Em Campo Grande (MS), Cachoeiro do Itapemirim (ES) e Joinville (SC), também foram criadas agências municipais - respectivamente ARCG, Agersa e Amae - , mas em função de operadores locais.
Os contratos que forem firmados ou renovados a partir da entrada em vigor do novo marco regulatório entre os municípios e as empresas prestadoras de serviço se sujeitam, sem dúvida, à exigência de fiscalização e regulação de tarifas por agência reguladora independente. Mas há controvérsias sobre como fica a situação naqueles municípios cujos contratos ainda estão longe de vencer.
"Não há norma de transição prevista, o que pode gerar dúvidas sobre prazos de implementação e implicações sobre situações contratuais já existentes", alerta o superintendente da Aesbe.
Carlos Henrique da Cruz Lima, presidente da Abcon, acha que a estruturação e designação de agências reguladoras onde elas ainda não atuam deve ocorrer o mais rápido possível. Principalmente onde há contratos precários com companhias estaduais, "esse será um clamor da sociedade". Na sua opinião, os contratos podem ser adaptados para prever a atuação das agências, sem que necessariamente se alterem demais normas pactuadas.
Diferente dele pensa Ricardo Simões, diretor financeiro da Copasa, companhia de saneamento controlada pelo Estado de Minas Gerais. "Não há razão para fazer qualquer alteração nos contratos", diz Simões. Para ele, o fato de não haver intervenção de agência reguladora não significa que não haverá fiscalização do cumprimento dos contratos por ambas as partes.
A Abcon quer pressa na montagem da estrutura de regulação, pois entende que isso é fundamental para criar um ambiente mais seguro a expansão dos investimentos privados em saneamento. As operadoras privadas detêm, atualmente, 65 concessões para abastecimento d'água e coleta de esgoto em cerca de 80 municípios, o que representa 5% do mercado atendido. A Abcon estima que essa fatia possa chegar a 30% na medida em que a nova e mais forte estrutura regulatória for implementada.

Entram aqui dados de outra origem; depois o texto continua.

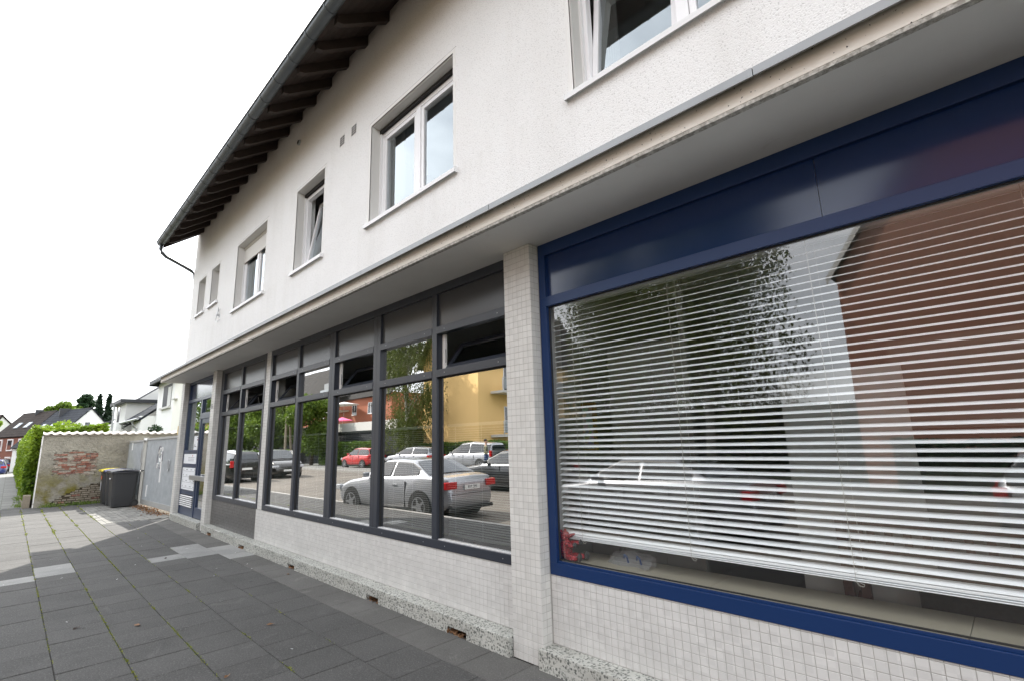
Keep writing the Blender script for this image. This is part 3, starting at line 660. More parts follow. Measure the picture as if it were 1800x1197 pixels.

Uma parte desse crescimento será buscada em municípios que ainda não delegam os serviços. Mas também haverá disputa de espaço com as companhias estaduais, hoje presentes em aproximadamente 3,9 mil municípios do país. Cruz Lima lembra que, em cerca de 1,5 mil deles, os contratos com as estatais "já venceram ou vão vencer nos próximos dois ou três anos". Ele espera que parte dessas concessões sejam conquistadas pelas empresas privadas.